Menikmati Phuket tidak melulu soal pantai, bikini, atau tabir surya. Jangan lupa, Phuket juga terkenal dengan dunia malamnya yang gemerlap. Pernah mendengar aksi para waria memamerkan lekuk tubuh mereka sebagai penari telanjang? Ah, saranku, matamu harus menyaksikannya sendiri. Karena, sampai hari ini pun, aku tidak menyangka para waria itu berhasil menandingi kecantikan Luna Maya.

Aku dan empat temanku lainnya juga mencicip Ping Pong Show.
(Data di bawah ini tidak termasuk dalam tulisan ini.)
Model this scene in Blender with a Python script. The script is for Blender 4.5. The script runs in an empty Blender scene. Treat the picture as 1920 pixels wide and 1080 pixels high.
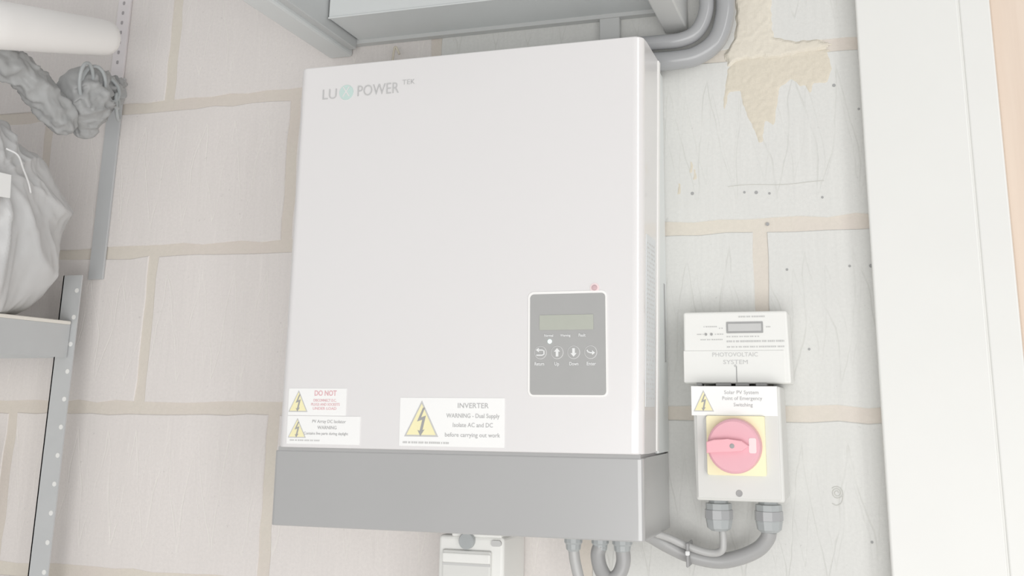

Menyaksikan mereka (diantaranya terdapat waria) memecahkan balon dengan menembakkan jarum yang ditancap pada vagina mereka. Belum lagi, aksi unik, seperti menghisap rokok lewat vagina, dan bermain bola ping pong (keluar-masuk) melalui vagina mereka. Pertunjukan ekstrem yang dilabel seharga 500 baht ini sungguh menghibur.

Bahkan, lebih menghibur dari malam terakhir yang kuhabiskan di dua kelab malam di Bangla Road. Sedikit cerita, sekitar dua jam berada di Hollywood kuakhiri dengan pertikaian kecil dengan petugas keamanan setempat. Aku mengacungkan jari tengah ke wajah petugas itu. Aku memang temperamental. Tetapi aku juga tidak bisa diam saja melihat arogan wajah tukang jaga kelab tersebut memandang rendah kami, terutama saat Daniel – salah satu teman lokal kami beraksi di lantai dansa.